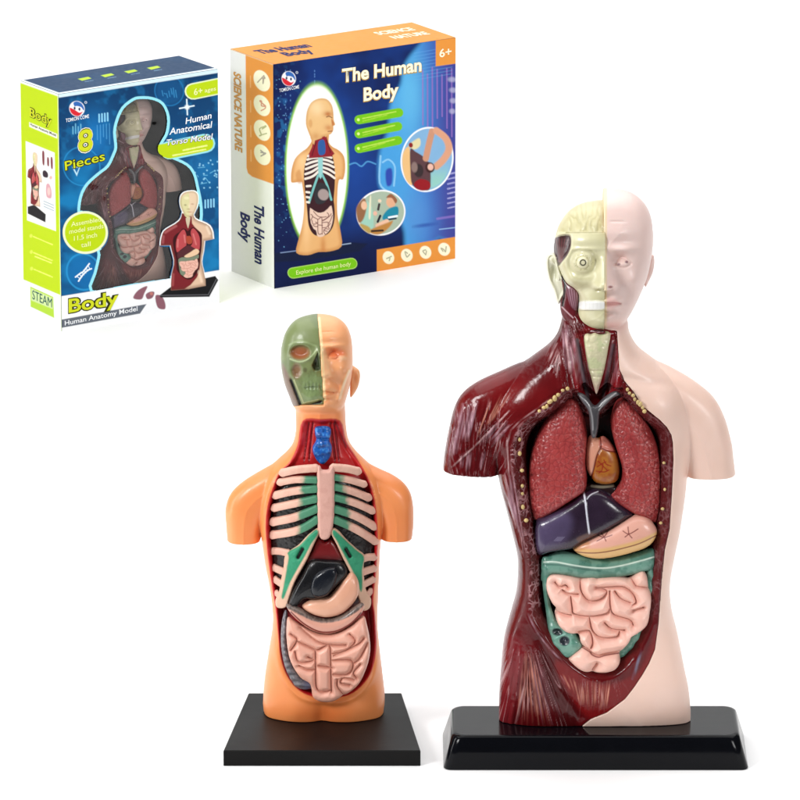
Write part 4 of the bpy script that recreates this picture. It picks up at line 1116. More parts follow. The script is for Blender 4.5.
class Face:
    """one printed side of a carton: origin (top left), along, down; art is traced from the photograph's quad"""
    def __init__(s, root, base, o, ex, ey, quad):
        s.root, s.base, s.o, s.ex, s.ey = root, np.array(base), np.array(o, float), np.array(ex, float), np.array(ey, float)
        s.n = np.cross(s.ey, s.ex); s.n /= np.linalg.norm(s.n)
        s.W, s.H = np.linalg.norm(s.ex), np.linalg.norm(s.ey)
        sq = [(0, 0), (1, 0), (1, 1), (0, 1)]
        s.h = homography(sq, quad); s.hi = homography(quad, sq)
    def loc(s, a, b, lift=0.0):
        a, b = np.asarray(a, float), np.asarray(b, float)
        return s.o-s.base+a[..., None]*s.ex+b[..., None]*s.ey+s.n*lift
    def ab(s, p): return np.array(happly(s.hi, p[0], p[1]))
    def panel(s, name, mat, paint, step=.42, hole=None, lift=.35):
        nx, ny = int(s.W/step/1.25)+2, int(s.H/step/1.25)+2
        a, b = np.meshgrid(np.linspace(0, 1, nx), np.linspace(0, 1, ny), indexing='ij')
        u, v = happly(s.h, a, b)
        V = s.loc(a.ravel(), b.ravel(), lift)
        I = np.arange(nx*ny).reshape(nx, ny)
        Q = np.stack([I[:-1, :-1], I[:-1, 1:], I[1:, 1:], I[1:, :-1]], -1).reshape(-1, 4)
        c = paint(u.ravel(), v.ravel())
        if hole is not None:
            hm = hole(u, v)
            keep = ~(hm[:-1, :-1] | hm[1:, 1:] | hm[:-1, 1:] | hm[1:, :-1])
            Q = Q[keep.reshape(-1)]
            used = np.unique(Q); re = np.full(nx*ny, -1); re[used] = np.arange(len(used))
            V, c, Q = V[used], c[used], re[Q]
        return mesh_obj(name, V, Q, mat, s.root, c, smooth=False)
    def text(s, name, body, p0, p1, h, mat, bold=.012, shear=0.0, down=False, lift=.6, squash=None):
        """lettering printed on this side; baseline p0-p1 and capital height h in the photograph's pixels"""
        cu = bpy.data.curves.new(name, 'FONT'); cu.body = body; cu.size = 1; cu.offset = bold; cu.shear = shear; cu.resolution_u = 3
        to = bpy.data.objects.new('tmp_text', cu); COL.objects.link(to)
        dg = bpy.context.evaluated_depsgraph_get(); dg.update()
        me = bpy.data.meshes.new_from_object(to.evaluated_get(dg))
        bpy.data.objects.remove(to, do_unlink=True)
        co = np.empty(len(me.vertices)*3, np.float32); me.vertices.foreach_get('co', co); co = co.reshape(-1, 3)
        x0, x1 = co[:, 0].min(), co[:, 0].max()
        A, B = s.ab(p0), s.ab(p1)
        PA, PB = s.loc(*A), s.loc(*B)
        d = PB-PA; L = np.linalg.norm(d); d /= L
        up = np.cross(s.n, d)
        hl = h/((223.0 if s.H > 200 else 223.0))
        q = s.ab((p0[0], p0[1]-h)) if not down else s.ab((p0[0]+h, p0[1]+h*.45))
        hl = np.linalg.norm(s.loc(*q)-PA) if not down else abs(np.dot(s.loc(*q)-PA, up))
        if abs(s.n[2]) > .9: hl = h*1.25/.28
        P = PA+np.outer((co[:, 0]-x0)/(x1-x0)*L, d)+np.outer(co[:, 1]/.70*hl, up)+s.n*lift
        me.vertices.foreach_set('co', (P*S).astype(np.float32).ravel()); me.update()
        me.materials.clear(); me.materials.append(mat)
        o = bpy.data.objects.new(name, me); COL.objects.link(o); o.parent = s.root
        return o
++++
» **Exercise**: Leave the pictures out and copy the rest of the data exactly.

» **Answer to this task**:
Write part 4 of the bpy script that recreates this picture. It picks up at line 1116. More parts follow. The script is for Blender 4.5.
class Face:
    """one printed side of a carton: origin (top left), along, down; art is traced from the photograph's quad"""
    def __init__(s, root, base, o, ex, ey, quad):
        s.root, s.base, s.o, s.ex, s.ey = root, np.array(base), np.array(o, float), np.array(ex, float), np.array(ey, float)
        s.n = np.cross(s.ey, s.ex); s.n /= np.linalg.norm(s.n)
        s.W, s.H = np.linalg.norm(s.ex), np.linalg.norm(s.ey)
        sq = [(0, 0), (1, 0), (1, 1), (0, 1)]
        s.h = homography(sq, quad); s.hi = homography(quad, sq)
    def loc(s, a, b, lift=0.0):
        a, b = np.asarray(a, float), np.asarray(b, float)
        return s.o-s.base+a[..., None]*s.ex+b[..., None]*s.ey+s.n*lift
    def ab(s, p): return np.array(happly(s.hi, p[0], p[1]))
    def panel(s, name, mat, paint, step=.42, hole=None, lift=.35):
        nx, ny = int(s.W/step/1.25)+2, int(s.H/step/1.25)+2
        a, b = np.meshgrid(np.linspace(0, 1, nx), np.linspace(0, 1, ny), indexing='ij')
        u, v = happly(s.h, a, b)
        V = s.loc(a.ravel(), b.ravel(), lift)
        I = np.arange(nx*ny).reshape(nx, ny)
        Q = np.stack([I[:-1, :-1], I[:-1, 1:], I[1:, 1:], I[1:, :-1]], -1).reshape(-1, 4)
        c = paint(u.ravel(), v.ravel())
        if hole is not None:
            hm = hole(u, v)
            keep = ~(hm[:-1, :-1] | hm[1:, 1:] | hm[:-1, 1:] | hm[1:, :-1])
            Q = Q[keep.reshape(-1)]
            used = np.unique(Q); re = np.full(nx*ny, -1); re[used] = np.arange(len(used))
            V, c, Q = V[used], c[used], re[Q]
        return mesh_obj(name, V, Q, mat, s.root, c, smooth=False)
    def text(s, name, body, p0, p1, h, mat, bold=.012, shear=0.0, down=False, lift=.6, squash=None):
        """lettering printed on this side; baseline p0-p1 and capital height h in the photograph's pixels"""
        cu = bpy.data.curves.new(name, 'FONT'); cu.body = body; cu.size = 1; cu.offset = bold; cu.shear = shear; cu.resolution_u = 3
        to = bpy.data.objects.new('tmp_text', cu); COL.objects.link(to)
        dg = bpy.context.evaluated_depsgraph_get(); dg.update()
        me = bpy.data.meshes.new_from_object(to.evaluated_get(dg))
        bpy.data.objects.remove(to, do_unlink=True)
        co = np.empty(len(me.vertices)*3, np.float32); me.vertices.foreach_get('co', co); co = co.reshape(-1, 3)
        x0, x1 = co[:, 0].min(), co[:, 0].max()
        A, B = s.ab(p0), s.ab(p1)
        PA, PB = s.loc(*A), s.loc(*B)
        d = PB-PA; L = np.linalg.norm(d); d /= L
        up = np.cross(s.n, d)
        hl = h/((223.0 if s.H > 200 else 223.0))
        q = s.ab((p0[0], p0[1]-h)) if not down else s.ab((p0[0]+h, p0[1]+h*.45))
        hl = np.linalg.norm(s.loc(*q)-PA) if not down else abs(np.dot(s.loc(*q)-PA, up))
        if abs(s.n[2]) > .9: hl = h*1.25/.28
        P = PA+np.outer((co[:, 0]-x0)/(x1-x0)*L, d)+np.outer(co[:, 1]/.70*hl, up)+s.n*lift
        me.vertices.foreach_set('co', (P*S).astype(np.float32).ravel()); me.update()
        me.materials.clear(); me.materials.append(mat)
        o = bpy.data.objects.new(name, me); COL.objects.link(o); o.parent = s.root
        return o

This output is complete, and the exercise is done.